Ta-Nehisi Coates has a good post up on those who defend their desire to fly the Confederate flag as an affirmation of heritage and not an open expression of hate:
It may well be true that Alabama’s desire to fly the Confederate flag at the state capitol, or the desire of many Alabamans to use it themselves as they see fit, has nothing to do with the fact that the state was the last to drop its (unenforceable) prohibition against interracial marriage (in 2000!). It may be a mere coincidence that the only people to oppose the Alabama repeal were leaders of the states’ “Confederate heritage group.” But if the flag’s defenders aren’t racist (which I can accept) the necessary conclusion, while banal and common, isn’t anymore comforting–a shocking ignorance of one’s own history.
As someone who grew up around Confederate flags and the white folks who love them (Southern by the grace of God, as they say), I can attest to this: most of these kids (and their parents) are scarcely aware of their history. They have romanticized their Confederate ancestors as noble defenders of independence, and while that’s in some sense understandable (no one likes to think poorly of their ancestors), it does ignore the fact that the Confederacy was explicitly founded on a theology of divinely-ordained white supremacy.
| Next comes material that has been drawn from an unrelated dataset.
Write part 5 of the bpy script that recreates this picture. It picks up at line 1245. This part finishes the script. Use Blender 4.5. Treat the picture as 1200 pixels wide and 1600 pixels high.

What’s more, even the “heritage” defense betrays a deep ignorance of history; although the Confederate flag (in various incarnations) was flown throughout Reconstruction and into the 20th century, the Confederate flag as we recognize it (the “stars and bars) didn’t come into popular use until the 1950s and the beginning of federally-mandated desegregation, where it was used primarily to signal opposition to desegregation. Insofar that it was supposed to represent Southern “heritage,” it was a sign that the flyer respected the long-standing Southern tradition of apartheid and racial violence. As historian John Hoski explains in his book on the subject, this was a pretty explicit sentiment:
Roy V. Harris, the recently retired speaker of the Georgia House of Representatives and editor of the Augusta Courier, minced no words in linking the threat to his embrace of the Confederate flag in 1951. ”The Confederate flag is coming to mean something to everybody now. It means the southern cause. It means the heart throbs of the people of the South. It is becoming to be [sic] the symbol of the white race and the cause of white people. The Confederate flag means segregation.”
Honestly, I’d be a lot more comfortable with people who flew the Confederate flag if stopped they simply acknowledged that the flag represents apartheid and white supremacy; it’s not a pleasant history, but it’s history, and Confederate flag-loving white Southerners ought to accept that.